秋の叙勲、原産協会会長の今井敬氏が桐花大綬章
政府は11月3日、秋の叙勲を発表。桐花大綬章を元新日本製鐵会長で、現在原産協会の会長を務めている今井敬氏が受章した。今井氏は、多年にわたり、鉄鋼業の発展に尽力するとともに、経済団体連合会(現、日本経済団体連合会)会長として、日本経済の発展に貢献したほか、中央省庁等改革推進本部顧問座長を始め、幅広い功績を有している。
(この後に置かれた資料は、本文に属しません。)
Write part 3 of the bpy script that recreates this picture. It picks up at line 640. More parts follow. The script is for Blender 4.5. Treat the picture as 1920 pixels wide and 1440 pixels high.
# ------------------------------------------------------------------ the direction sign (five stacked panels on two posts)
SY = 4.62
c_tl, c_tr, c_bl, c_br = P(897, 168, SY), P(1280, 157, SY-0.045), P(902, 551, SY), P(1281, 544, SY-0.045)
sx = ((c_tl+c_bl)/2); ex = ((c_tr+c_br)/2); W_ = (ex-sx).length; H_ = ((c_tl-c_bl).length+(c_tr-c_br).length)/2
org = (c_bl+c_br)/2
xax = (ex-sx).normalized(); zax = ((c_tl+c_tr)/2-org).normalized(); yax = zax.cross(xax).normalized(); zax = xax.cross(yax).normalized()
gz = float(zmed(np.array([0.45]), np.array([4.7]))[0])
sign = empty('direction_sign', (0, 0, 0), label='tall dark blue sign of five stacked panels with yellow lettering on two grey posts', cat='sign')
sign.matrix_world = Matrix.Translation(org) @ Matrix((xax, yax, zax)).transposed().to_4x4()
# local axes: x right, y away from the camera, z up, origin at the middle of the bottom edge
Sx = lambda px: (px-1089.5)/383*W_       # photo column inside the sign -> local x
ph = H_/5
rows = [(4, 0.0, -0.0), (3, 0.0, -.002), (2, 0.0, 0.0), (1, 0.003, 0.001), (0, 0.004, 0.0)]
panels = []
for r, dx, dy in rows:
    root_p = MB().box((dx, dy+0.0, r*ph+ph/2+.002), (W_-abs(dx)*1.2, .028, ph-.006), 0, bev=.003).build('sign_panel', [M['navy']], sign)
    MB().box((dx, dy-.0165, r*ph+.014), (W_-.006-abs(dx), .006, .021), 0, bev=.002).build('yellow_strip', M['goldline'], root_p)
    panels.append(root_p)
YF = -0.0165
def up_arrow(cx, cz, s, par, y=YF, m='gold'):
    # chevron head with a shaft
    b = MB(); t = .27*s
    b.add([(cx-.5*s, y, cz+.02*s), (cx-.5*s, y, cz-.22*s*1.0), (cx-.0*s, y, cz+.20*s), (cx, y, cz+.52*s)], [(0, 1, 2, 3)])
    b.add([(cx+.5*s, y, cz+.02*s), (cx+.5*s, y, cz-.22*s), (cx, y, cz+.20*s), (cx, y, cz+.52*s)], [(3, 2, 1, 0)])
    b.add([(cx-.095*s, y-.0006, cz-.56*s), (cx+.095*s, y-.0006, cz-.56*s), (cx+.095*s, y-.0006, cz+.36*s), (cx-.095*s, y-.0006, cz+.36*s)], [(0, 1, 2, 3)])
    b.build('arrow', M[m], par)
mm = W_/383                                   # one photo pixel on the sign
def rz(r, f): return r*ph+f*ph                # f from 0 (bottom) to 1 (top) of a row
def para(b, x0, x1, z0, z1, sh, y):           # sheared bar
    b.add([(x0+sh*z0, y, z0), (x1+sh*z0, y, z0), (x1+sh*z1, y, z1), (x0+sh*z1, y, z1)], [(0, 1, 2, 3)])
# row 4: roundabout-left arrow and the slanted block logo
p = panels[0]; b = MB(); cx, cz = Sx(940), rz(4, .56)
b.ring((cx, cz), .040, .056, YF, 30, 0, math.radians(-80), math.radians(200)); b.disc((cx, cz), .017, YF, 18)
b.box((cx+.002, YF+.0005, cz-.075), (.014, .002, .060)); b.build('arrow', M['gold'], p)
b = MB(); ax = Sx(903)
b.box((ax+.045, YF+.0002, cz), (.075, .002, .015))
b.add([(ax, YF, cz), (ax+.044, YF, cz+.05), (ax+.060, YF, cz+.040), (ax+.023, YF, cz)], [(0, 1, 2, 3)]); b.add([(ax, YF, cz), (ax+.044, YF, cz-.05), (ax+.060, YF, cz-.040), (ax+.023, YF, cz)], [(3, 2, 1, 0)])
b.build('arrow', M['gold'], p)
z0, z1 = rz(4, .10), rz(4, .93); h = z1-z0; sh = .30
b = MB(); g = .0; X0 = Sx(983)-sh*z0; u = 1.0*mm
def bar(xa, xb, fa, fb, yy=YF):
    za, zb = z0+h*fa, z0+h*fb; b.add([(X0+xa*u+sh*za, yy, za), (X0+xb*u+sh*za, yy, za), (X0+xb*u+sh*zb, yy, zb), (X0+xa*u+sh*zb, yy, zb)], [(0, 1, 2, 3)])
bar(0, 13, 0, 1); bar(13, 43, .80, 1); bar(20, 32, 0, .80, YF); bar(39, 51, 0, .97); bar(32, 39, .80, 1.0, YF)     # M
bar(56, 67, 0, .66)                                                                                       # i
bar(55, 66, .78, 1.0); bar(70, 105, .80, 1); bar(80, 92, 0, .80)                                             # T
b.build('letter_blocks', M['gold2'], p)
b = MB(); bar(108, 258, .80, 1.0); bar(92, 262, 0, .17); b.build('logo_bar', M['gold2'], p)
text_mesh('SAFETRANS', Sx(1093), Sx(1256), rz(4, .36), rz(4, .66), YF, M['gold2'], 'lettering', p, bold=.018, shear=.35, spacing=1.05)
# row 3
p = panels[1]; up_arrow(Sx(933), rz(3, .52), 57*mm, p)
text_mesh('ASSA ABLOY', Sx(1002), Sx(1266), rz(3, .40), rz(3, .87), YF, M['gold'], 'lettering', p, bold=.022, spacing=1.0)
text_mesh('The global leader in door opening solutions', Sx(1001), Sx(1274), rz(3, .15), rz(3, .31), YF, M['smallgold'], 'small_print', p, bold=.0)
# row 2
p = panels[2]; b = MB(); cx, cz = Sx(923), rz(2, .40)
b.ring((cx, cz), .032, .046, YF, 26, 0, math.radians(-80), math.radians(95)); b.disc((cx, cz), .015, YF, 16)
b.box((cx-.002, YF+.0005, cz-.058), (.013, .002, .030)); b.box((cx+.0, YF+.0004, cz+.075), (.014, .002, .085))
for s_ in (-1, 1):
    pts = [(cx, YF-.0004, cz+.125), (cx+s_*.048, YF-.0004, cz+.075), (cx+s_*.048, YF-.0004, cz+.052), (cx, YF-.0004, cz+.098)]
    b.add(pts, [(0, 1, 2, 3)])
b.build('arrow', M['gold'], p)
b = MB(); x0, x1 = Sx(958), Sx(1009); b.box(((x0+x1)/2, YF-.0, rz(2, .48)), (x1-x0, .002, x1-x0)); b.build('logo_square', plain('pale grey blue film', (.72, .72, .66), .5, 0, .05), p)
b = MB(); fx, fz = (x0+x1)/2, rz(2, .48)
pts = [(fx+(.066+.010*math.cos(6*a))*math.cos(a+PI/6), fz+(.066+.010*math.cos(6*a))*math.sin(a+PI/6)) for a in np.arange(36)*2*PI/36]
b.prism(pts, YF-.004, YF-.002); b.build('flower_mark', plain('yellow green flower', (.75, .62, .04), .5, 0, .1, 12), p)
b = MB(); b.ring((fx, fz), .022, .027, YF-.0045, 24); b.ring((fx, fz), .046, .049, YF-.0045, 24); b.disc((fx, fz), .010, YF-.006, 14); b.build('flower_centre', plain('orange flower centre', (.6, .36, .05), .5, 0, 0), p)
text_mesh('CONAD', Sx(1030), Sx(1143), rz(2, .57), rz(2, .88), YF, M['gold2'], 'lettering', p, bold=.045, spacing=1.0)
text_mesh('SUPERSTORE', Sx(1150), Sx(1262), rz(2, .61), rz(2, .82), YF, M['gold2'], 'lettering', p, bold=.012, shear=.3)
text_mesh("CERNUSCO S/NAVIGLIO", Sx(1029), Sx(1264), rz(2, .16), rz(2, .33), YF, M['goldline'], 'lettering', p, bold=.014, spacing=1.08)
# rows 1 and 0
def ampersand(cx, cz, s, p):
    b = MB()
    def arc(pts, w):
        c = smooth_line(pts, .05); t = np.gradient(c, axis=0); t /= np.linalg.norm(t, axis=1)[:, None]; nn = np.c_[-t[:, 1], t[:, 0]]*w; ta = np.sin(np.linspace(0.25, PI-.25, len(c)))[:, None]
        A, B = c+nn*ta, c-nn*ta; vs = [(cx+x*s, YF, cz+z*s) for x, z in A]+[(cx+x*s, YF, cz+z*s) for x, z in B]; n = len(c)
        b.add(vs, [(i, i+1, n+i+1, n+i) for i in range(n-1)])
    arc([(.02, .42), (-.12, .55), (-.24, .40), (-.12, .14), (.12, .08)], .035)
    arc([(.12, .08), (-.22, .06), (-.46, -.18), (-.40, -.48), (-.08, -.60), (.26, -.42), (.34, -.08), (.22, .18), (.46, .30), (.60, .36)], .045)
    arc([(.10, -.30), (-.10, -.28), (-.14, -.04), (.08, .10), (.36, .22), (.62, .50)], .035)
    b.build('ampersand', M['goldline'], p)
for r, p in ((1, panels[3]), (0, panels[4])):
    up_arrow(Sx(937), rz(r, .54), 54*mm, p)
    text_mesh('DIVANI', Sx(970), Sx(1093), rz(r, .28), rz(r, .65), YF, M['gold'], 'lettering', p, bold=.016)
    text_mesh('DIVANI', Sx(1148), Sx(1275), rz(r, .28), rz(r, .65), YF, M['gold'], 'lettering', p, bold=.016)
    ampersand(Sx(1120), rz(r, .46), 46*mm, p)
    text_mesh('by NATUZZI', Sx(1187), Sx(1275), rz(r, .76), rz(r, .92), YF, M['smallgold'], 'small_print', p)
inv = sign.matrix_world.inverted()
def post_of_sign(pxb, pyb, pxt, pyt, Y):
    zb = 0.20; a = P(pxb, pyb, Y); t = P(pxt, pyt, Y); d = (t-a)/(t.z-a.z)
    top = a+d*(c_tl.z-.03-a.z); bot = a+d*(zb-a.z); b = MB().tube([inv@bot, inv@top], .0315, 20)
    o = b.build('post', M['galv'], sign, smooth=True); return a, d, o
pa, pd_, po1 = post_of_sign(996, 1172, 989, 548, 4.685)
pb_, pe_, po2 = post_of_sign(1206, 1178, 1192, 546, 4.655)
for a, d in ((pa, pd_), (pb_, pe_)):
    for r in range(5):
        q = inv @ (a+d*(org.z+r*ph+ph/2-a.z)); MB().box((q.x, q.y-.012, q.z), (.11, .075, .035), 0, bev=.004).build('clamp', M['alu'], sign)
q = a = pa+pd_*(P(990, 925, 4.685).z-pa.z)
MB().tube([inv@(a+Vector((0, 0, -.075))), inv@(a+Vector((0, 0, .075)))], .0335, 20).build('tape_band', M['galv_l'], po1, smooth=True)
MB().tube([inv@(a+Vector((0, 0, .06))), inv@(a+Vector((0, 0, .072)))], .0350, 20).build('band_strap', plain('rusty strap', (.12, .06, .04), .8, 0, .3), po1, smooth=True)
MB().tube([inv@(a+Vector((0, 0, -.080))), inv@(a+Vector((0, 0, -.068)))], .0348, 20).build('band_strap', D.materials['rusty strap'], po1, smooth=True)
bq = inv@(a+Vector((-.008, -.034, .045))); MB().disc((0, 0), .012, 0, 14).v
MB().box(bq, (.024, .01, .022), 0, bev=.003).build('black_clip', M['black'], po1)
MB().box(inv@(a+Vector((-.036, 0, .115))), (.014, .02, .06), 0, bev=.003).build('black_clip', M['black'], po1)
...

この他、原子力関連では、旭日大綬章を元経済産業相の平沼赳夫氏、元文部科学相の高木義明氏が受章した。平沼氏は、2000年の第2次森内閣発足で通商産業相に就任し、2001年1月の中央省庁再編時には初代経産相として、新たな行政体制下でのエネルギー政策推進に手腕を発揮した。2003年までの在任中、東京電力の原子力発電所一斉点検があり、安全が確認されたプラントの再開に向けた地元説明や首都圏の電力需給対策で対応に当たった。
一方、高木氏は、2010年の菅第1次改造内閣発足時、民主党政権で2代目の文科相に就任した。在任中には、東日本大震災・福島第一原子力発電所事故が発生し、文教・科学技術行政の立場から、事故収束、復旧支援、放射線・防災教育の充実化に尽力した。
また、旭日重光章を元宮城県知事の浅野史郎氏、元福島県知事の佐藤雄平氏、元日本原子力研究所(現、日本原子力研究開発機構)理事長の齋藤伸三氏らが受章した。浅野氏は1993~2005年、宮城県知事を3期務めており、在任中には、県内に立地する東北電力女川原子力発電所1、2号機が運転を開始した。佐藤氏は2006~14年、福島県知事を2期務め、在任中に東日本大震災・福島第一原子力発電所事故が発生し、地元対応や政府への復旧支援要請などに尽力した。
齊藤氏は、日本原子力研究所理事長を退任後、2004~06年に原子力委員会の委員長代理を務めた。福島第一原子力発電所事故後は、技術同友会「原子力発電所過酷事故防止検討会」や日本原子力学会「シニアネットワーク」の活動をリードするなど、原子力安全確保に向けた知見の伝承や次世代層の啓発にも力を入れている。